Saturday 7 November 2015

Date Night

I planned a little date with myself this afternoon, movies then supper. I sat in the movie theater and thought about another time sitting in that theater. It was last July, my Mum had called me a day or two after the first time I called the police on him. I had called my older sister as I sat in a school yard a block from the house as I waited for him to leave for work after the police left. I finally told her what was going on. She must have then told my Mum who then called me. I remember taking the call and knowing what it was about. I left the theater and went to the ladies room to talk. I remember crying on the phone and going back to theater and telling him my Mum had told me a friend was sick and thus the tears. 

My family most likely waited and prayed for me to leave him. I of course had to come to the conclusion on my own. They didn't force it because they knew it would create distance and resentment.

I didn't end up going for supper so I would have an activity for tomorrow. I'm really trying to make a point to leave the house on the weekends. To get out and make myself happy. I bought a clock instead of lunch. 

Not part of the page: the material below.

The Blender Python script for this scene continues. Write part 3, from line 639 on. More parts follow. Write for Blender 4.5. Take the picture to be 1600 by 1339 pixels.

Last nights date night was a trip to Walmart. I giggled to myself as I got ready to leave. "Do I put real pants on or stay in my yoga gear?" Clearly I didn't get "all dressed up" to go to Walmart by putting on real pants. I know what you're thinking... The exciting life of a newly single gal. I feel like most people in my situation would be out painting the town red, hitting up bars and drinking copious amounts of alcohol. I however do not want a rebound or to numb the pain with alcohol.